A Streetcar Named Desire by Tennessee Williams, takes place right after World War II, in New Orleans, Louisiana in a rough and beaten neighborhood. It is mainly presented within the eyes of Blanche Dubois, who has moved to New Orleans in trying to find and live with her sister, Stella after their family home has been taken away. And even so, throughout the play, Williams focuses on the authoritative role that men take within society upon the mistreated and marginalized group that is being shown in order to represent women as being weak, submissive, and dependent of a man.
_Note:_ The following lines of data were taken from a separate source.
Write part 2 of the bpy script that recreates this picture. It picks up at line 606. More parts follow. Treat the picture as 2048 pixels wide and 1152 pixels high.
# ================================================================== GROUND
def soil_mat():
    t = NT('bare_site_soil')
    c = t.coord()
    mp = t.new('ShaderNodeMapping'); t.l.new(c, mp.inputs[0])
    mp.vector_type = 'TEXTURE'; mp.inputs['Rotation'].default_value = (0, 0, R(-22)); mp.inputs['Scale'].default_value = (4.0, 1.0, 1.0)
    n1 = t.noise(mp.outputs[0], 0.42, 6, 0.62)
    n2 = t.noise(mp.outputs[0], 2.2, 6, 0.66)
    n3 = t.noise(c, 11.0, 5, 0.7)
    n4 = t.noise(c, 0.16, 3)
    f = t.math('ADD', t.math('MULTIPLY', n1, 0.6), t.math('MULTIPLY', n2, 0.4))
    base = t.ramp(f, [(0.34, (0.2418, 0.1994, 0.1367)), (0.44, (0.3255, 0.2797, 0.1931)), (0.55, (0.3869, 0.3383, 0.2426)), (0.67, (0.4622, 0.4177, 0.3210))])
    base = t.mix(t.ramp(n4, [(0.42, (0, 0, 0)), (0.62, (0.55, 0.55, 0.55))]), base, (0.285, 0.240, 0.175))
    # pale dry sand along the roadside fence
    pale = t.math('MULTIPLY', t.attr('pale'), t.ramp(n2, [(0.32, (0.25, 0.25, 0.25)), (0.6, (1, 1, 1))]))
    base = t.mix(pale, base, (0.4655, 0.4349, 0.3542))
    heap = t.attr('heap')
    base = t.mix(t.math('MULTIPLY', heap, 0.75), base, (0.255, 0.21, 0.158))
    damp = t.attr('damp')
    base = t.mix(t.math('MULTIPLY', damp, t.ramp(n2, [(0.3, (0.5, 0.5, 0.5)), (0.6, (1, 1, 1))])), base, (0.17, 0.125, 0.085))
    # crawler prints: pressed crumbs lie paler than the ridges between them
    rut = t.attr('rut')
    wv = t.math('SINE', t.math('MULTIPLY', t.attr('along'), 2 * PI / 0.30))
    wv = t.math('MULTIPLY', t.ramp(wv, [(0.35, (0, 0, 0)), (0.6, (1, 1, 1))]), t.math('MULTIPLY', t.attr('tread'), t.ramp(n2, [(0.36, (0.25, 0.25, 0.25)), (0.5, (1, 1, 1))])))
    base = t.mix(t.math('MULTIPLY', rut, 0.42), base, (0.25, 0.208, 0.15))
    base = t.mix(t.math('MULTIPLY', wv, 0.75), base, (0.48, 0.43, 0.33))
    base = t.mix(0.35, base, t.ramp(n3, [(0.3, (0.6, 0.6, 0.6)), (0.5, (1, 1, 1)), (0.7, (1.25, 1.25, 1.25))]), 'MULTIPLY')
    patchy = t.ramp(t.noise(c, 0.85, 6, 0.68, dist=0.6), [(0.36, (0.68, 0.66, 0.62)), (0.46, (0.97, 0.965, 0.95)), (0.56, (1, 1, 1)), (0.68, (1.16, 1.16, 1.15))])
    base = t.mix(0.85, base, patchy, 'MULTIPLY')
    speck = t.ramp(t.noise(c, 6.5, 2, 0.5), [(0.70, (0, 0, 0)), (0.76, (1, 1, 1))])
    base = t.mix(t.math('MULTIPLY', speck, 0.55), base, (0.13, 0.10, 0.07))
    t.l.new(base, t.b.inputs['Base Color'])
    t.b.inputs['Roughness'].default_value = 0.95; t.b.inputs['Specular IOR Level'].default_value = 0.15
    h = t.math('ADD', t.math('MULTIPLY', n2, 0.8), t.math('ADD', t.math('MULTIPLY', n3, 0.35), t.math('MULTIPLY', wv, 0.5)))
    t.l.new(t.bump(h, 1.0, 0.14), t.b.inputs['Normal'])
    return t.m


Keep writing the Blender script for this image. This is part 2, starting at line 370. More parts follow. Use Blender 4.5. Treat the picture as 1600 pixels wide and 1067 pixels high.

In A Streetcar Named Desire, women are portrayed as subordinate to men, along with the fact that women should be the ones at home, cleaning, cooking, and attending their husband. Williams, for example shows Stella’s husband Stanley bearing her affection with ‘lordly composure’; which implies that Stanley considers that he basically deserves his wife’s admiration and loyalty without having to struggle for it in any sort of fashion because he is a man and supposes Stella should instantly attain these emotions towards him naturally based on his ‘position’ as king because as “Huey Long said that every man’s a king and I’m the king around here and don’t you forget it (8.14).” Blanche and Stella outline the constraints that were put on women through a post-war age, in which women counted on men to judge what their life would lead to in the future and to admit their roles without complaint. An example is throughout the closing scene of the play Blanche is being guided away by a doctor. This is an extremely sensitive time for Stella for she really required someone to support her. Stanley, being inconsiderate toward her bends down near her and touches under her blouse, in which he gives no attempt to hug or keep her close to him. This proves his absence of sympathy and the impression left of him touching beneath her blouse gives out a sense of restraint or supremacy towards women. Even her time of need Stanley is there only for his own desires and doesn’t reach himself to what his wife wants as well. The connection represented by Tennessee Williams is clearly a male dominating over the female.
During the 1940s, which was when A Streetcar Named Desire was published, “Women were frequently applied on jobs to fill in positions which should have been deemed work that was considered only for men.” This was only a temporary thing though, since, by the 1950s, men had returned to their authoritative and commanding role in society. Even so, women had somewhat more opportunities and rights mainly because a major event that had occurred was WWII, which assisted women in accomplishing a small change in life for them, for women could now have somewhat of a job rather than before, where women were mostly caretakers while the husband would be the one to work in order to support their family. Women being able to work was now capable for some but even then it was not new to women. Majority of women have somewhat worked as well, particularly minority and women who were considered the lowest of class. Nevertheless, the social division of labor or workers in general by gender ideally set women of a higher class to remain at home and the men to be the ones in the workforce. Also, because of multiple layoffs during the Depression, the majority of people, specifically men, were severely opposing women with jobs because they perceived it as women stealing men’s roles and keeping them from having work. But during the 1940s, the growth in suffrage campaigns start occurring more than ever in which it gave chances for women to have some rights or social changes in society but at the same time they were struggling to attain political or social equality in general. Basically, women were still being portrayed as powerless, gentle, and submissive, limited to a discriminatory society that detached them from the harsh reality.
Such marginalization of the group an is clearly shown through the ads that were run at the time of A Streetcar Named Desire. An example would be an ad for a product called Lysol Disinfectant which was mainly aimed at women’s hygiene, but the product wasn’t the problem, rather it was the was that women were being depicted as or expected to be. Throughout the ad, there showed 5 pictures of women and each consisted of what was typical of a woman to behave as, such as how a woman was to be represented as “cheerful. She never nagged, or moped or wept’” which leads to the conclusion that women weren’t capable of holding an opinion nor could they be given choice in anything, for they never “nagged or moped.” Another factor was that women were depicted to be “affectionate. She was warm-hearted and tender,” which can connect back to how in scene 4 of A Streetcar Named Desire Blanche had told Stella that she is only with Stanley because of his physicality and intimacy and that is the only reason why she’s passionate about him because she needs a man in her life.